À Cosac & Naify, deve-se a iniciativa de trazer de volta (16 anos após a edição da L&PM) a excelente tradução que Arthur Nestrovski, articulista da Folha, fez desse estudo fundamental para compreender as idéias sobre a interpretação dos sentimentos humanos e das relações entre pessoas no mundo atual.
Em "Proust", redigido quando o autor tinha 25 anos, Beckett revela como o uso de sistemas formais de pensamento teria poder decisivo sobre sua maneira de escrever. Fica evidente a admiração sobre o modo como Proust se valeu dos andaimes da filosofia para explicar o que é a essência do ser no homem.
O principal objetivo do romance de Proust e do teatro de Beckett talvez tenha sido descobrir e mostrar o que constitui a identidade individual dos humanos. E, apesar de deixar clara a importância do pensamento intelectual para levar a cabo essa tarefa (o esteio proporcionado por Schopenhauer é evidente), Beckett -como Proust e, talvez, inspirado ou reforçado por ele- conclui que esse suporte apenas é insuficiente para o sucesso.
É fora da lógica, do hábito, do consciente que está a solução do dilema humano. Só chegamos "à essência de nós mesmos, o melhor de nossos muitos eus e suas aglutinações... quando escapamos para o anexo espaçoso da alienação mental, durante o sono ou nas raras folgas de loucura diurna". A "memória involuntária" é que "restaura não somente o objeto passado mas também o Lázaro fascinado ou torturado" e "revela o que a falsa realidade da experiência não pôde e jamais poderá revelar -o real".
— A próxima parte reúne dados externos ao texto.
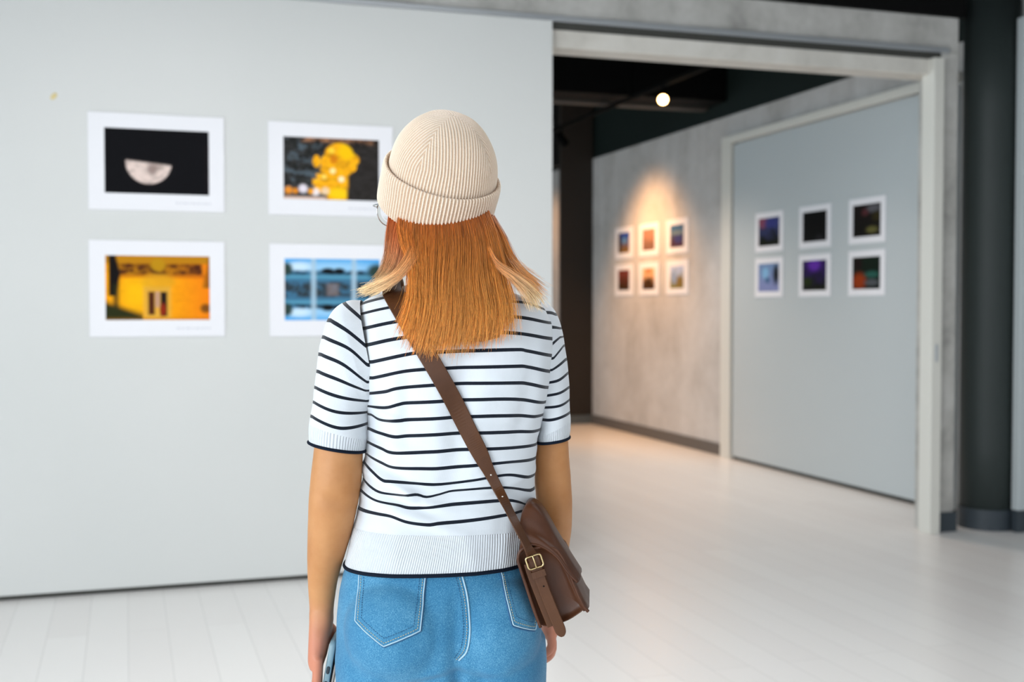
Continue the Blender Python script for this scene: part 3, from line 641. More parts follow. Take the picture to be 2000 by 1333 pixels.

Mas a memória voluntária e o mundo externo continuam a existir e a interagir com o indivíduo, que só se salva dele de modo acidental e fugidio. É desse confronto que emerge a intensidade dramática tanto de Beckett quanto de Proust. Os personagens dos dois (e às vezes, parece, eles próprios) balançam entre a resignação consciente e a alienação delirante para responder à convivência forçada desses dois elementos.
Não se deve concluir da leitura desse exercício de crítica literária (com o qual pretendia dar início a uma carreira acadêmica felizmente abandonada em favor da literatura) que Beckett tenha sido mero seguidor de Proust. As muitas e marcantes diferenças de estilo e conteúdo entre eles são claras e as várias confluências se devem mais a interesses comuns do que a exageradas influências. Nem por isso é menos fascinante testemunhar como a mente brilhante de Beckett se deixou envolver e estimular pelo labor de Proust. Sua leitura de "Em Busca do Tempo Perdido" é fundamental para a inteligência coletiva ocidental.


Carlos Eduardo Lins da Silva é diretor-adjunto de Redação do jornal "Valor Econômico"


Proust
    
Autor: Samuel Beckett Tradutor: Arthur Nestrovski Editora: Cosac & Naify Quanto: R$ 24 (104 págs.)